İzzet Ali Paşa laleden haber verirken;
Lale eğer cevâhir-i hurufla yani Allah lafzı ile yazılmasaydı, Allah'ın ismini taşıyor olmasaydı bu derece yücelere çıkmaz, böylesine kıymetli olmazdı diyor.
Bayrak şairimiz Arif Nihat Asya ne güzel anlatmış:
“Eskiler lâleyi mukaddes sayarlardı. Gerçekten, izahı zor bir şuur, o zamanın yazılarında ‘lâle’ kelimesi ile ‘Allah’ kelimesini aynı harfler meydana getirirdi. Üstelik ebcette lâle, Allah, hilâl aynı sayıyı verirdi. Biri güzelliğiyle yurdumu, biri ulviliğiyle dinimi, biri şerefiyle istikbâlimi anlatan kelimelerdeki ebcet beraberliği sizi bilmem fakat -ben-, tesadüf deyip geçemeyeceğim.”
Cümle kâinat:
‘’Sani-i Zülcelal’in masnu’uyum.’’ diye dile gelirken, gülden anlayanlar haber verirler yine:
Mahv iderse yiridür kandîl-i ‘arşun nûrını
Oldı çün ‘aks-i cemâl-i Ahmed-i Muhtâr gül
Lâmi’î Çelebi muhabbet ile diyor ki:
Gül, gökyüzünün kandili olan güneşin ışığını yok etse yerindedir;
Çünkü gül Hz. Muhammed’in yüzünün güzelliğinin bir yansımasıdır.

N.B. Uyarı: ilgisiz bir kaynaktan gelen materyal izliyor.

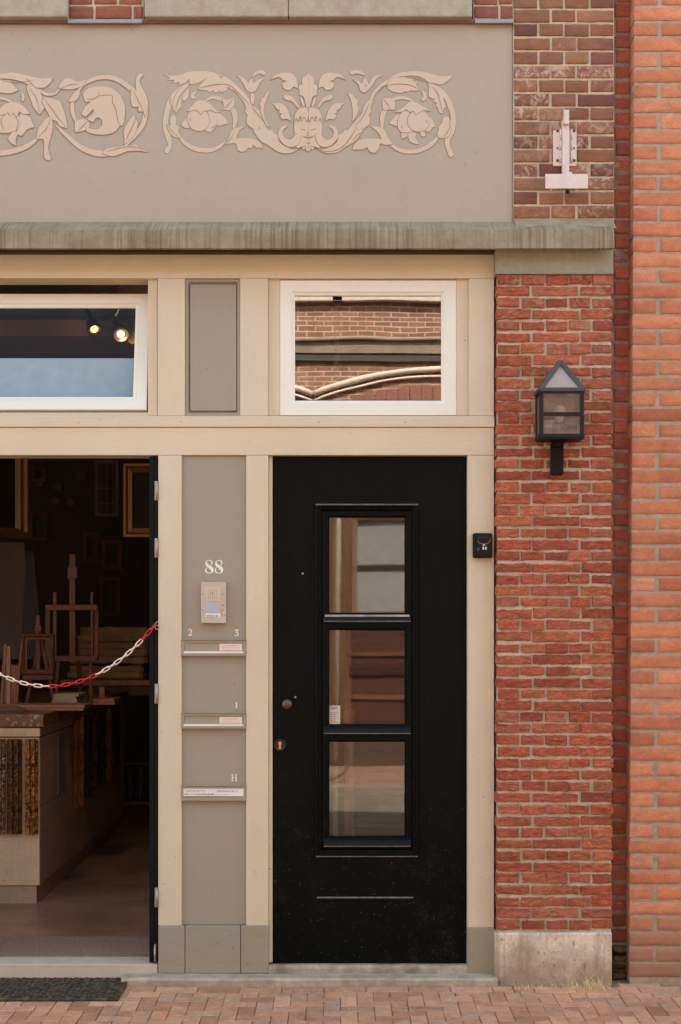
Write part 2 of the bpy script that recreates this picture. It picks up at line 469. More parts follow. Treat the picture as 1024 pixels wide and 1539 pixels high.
sh(CB, '628,215 650,220 652,250 645,285 628,270')
st(CB, '640,105,10 660,85,18 690,75,20 710,84,24')
for s in ('225,172 180,220 160,265 145,318', '290,182 360,165 440,155 500,168 560,225 622,290', '90,410 120,455 165,495', '515,248 480,290 450,315', '230,372 240,378 236,395', '370,440 395,425 400,415', '632,300 680,355 722,412', '455,540 490,515 520,470', '112,235 110,280 120,300'):
    ln(CB, s)
# --- right scroll
st(CC, '800,145,16 860,180,26 910,235,30 938,310,34 946,380,36 935,440,40 914,480,36 915,530,28 935,580,34')
st(CC, '555,510,14 600,545,22 660,563,24 740,556,26 810,520,26 852,475,14')
st(CC, '530,300,28 512,350,30 510,418,16')
st(CC, '575,242,20 630,232,18 680,242,16 708,262,6')
sh(CC, '430,255c 450,200 500,150 545,120 600,85 680,70 760,72 820,88 870,100 945,95c 920,125 880,150c 850,148 830,140c 800,138 775,120 740,102 690,95 640,100 590,110 555,135 500,180 460,230 445,262c')
sh(CC, '540,145c 560,120 600,105 650,100 690,110c 705,120 700,130 730,140c 720,155 742,182c 710,190 690,185c 660,197 650,190c 640,200 615,203c 580,195 560,185 545,170')
sh(CC, '295,200c 325,210 345,235 362,250c 358,280 368,300c 358,330 340,360 325,380c 330,330 322,260')
sh(CC, '800,150c 850,165 880,210 895,260 905,290c 890,300 880,330c 860,320 855,295c 840,280 850,265c 825,255 835,240c 800,225 798,190')
sh(CC, '905,345c 885,360 880,385c 860,410 860,430c 850,455 860,480c 890,480 920,470 938,420c 930,400 925,360')
sh(CC, '752,190c 780,200 785,225 780,245 760,252 748,238 765,225')
sh(CC, '440,408c 480,410 520,425 540,465 560,500 575,520c 540,515 510,490 495,460 470,430')
sh(CC, '512,238c 550,232 580,245c 592,270 585,305c 550,305 530,310c 515,300')
sh(CC, '555,390c 585,350 620,330c 608,370 615,405 585,402'); sh(CC, '800,345c 825,380 838,408c 815,418 790,415')
sh(CC, '670,445c 700,445 725,450c 715,480 738,518c 700,512 675,490'); sh(CC, '628,445c 665,445 665,470c 640,482 628,475')
sh(CC, '742,440c 790,415 818,420c 800,440 770,435c 778,468c 755,470')
sh(CC, '680,320 640,315 612,355 605,400 625,440 680,445 700,430 665,390 668,350')
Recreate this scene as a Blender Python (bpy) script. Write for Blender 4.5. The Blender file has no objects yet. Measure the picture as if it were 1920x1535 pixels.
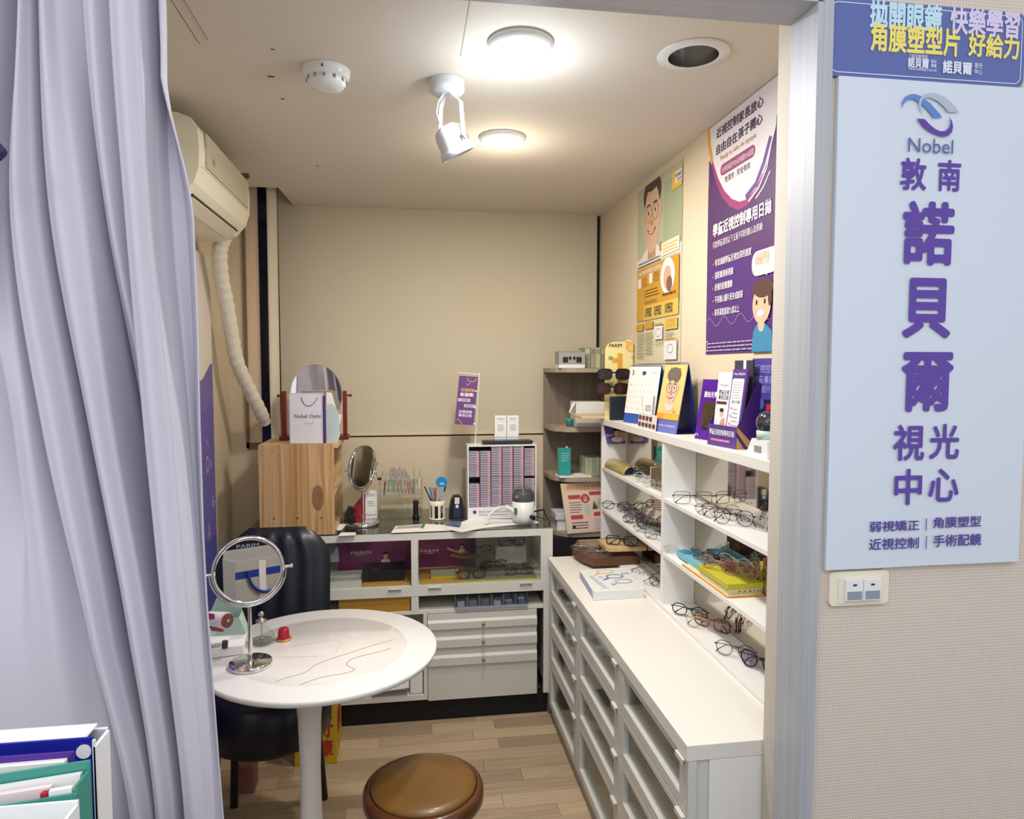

Güzelliğin mührü olmuş Lale ve Gül’ün gölgesinde, kâinatın var edilişindeki ilahî güzelliği ve bu güzelliğin işaret ettiklerini seyreyledik muhabbet ehlinden.
Ya Mevlâna…
‘’Kâinatın var edilişi gibi, yok edilişi de aşkladır. Hatta tevhidin sırrı da mecazen burada yatar.’’ Cümlesini izaha ve ispata binaen:
“Aşk, o bir şuledir, parlayınca Ma"şuk"tan gayri her şeyi yakar!
Lâ kılıcı, Hakk’tan başka her şeyi keser atar.
Bir bak, Lâ’dan sonra bir şey yüz gösterebilir mi?’’ demiyor mu?
(Mesnevî, V, 593-595, Nah.)
Ve yine Mevlâna:
“Pak aşk, Muhammed’le eşti. Allah aşk yüzünden ona "Levlâke!’’ dedi.
Hasılı o, aşktan tekti. Onun için Allah, onu Peygamberler içinden seçti.
Sen, pak aşka mensup olmasaydın, sende aşk olmasaydı dedi, hiç gökleri var eder miydim?
Ben, aşkın yüceliğini anlayasın diye kadri yüce göğü yücelttim” demiyor mu?
(Mesnevî, V, 2735-2740)
‘’Levlâke!’
‘’Sen olmasaydın…’’
Allah’ın ve Rasûlü'nün ve Allah dostlarının bildirdiği bu ezeli ve ebedi hakikattir bizim bildiğimiz. Gayrısının hikmeti Rabbin katındadır.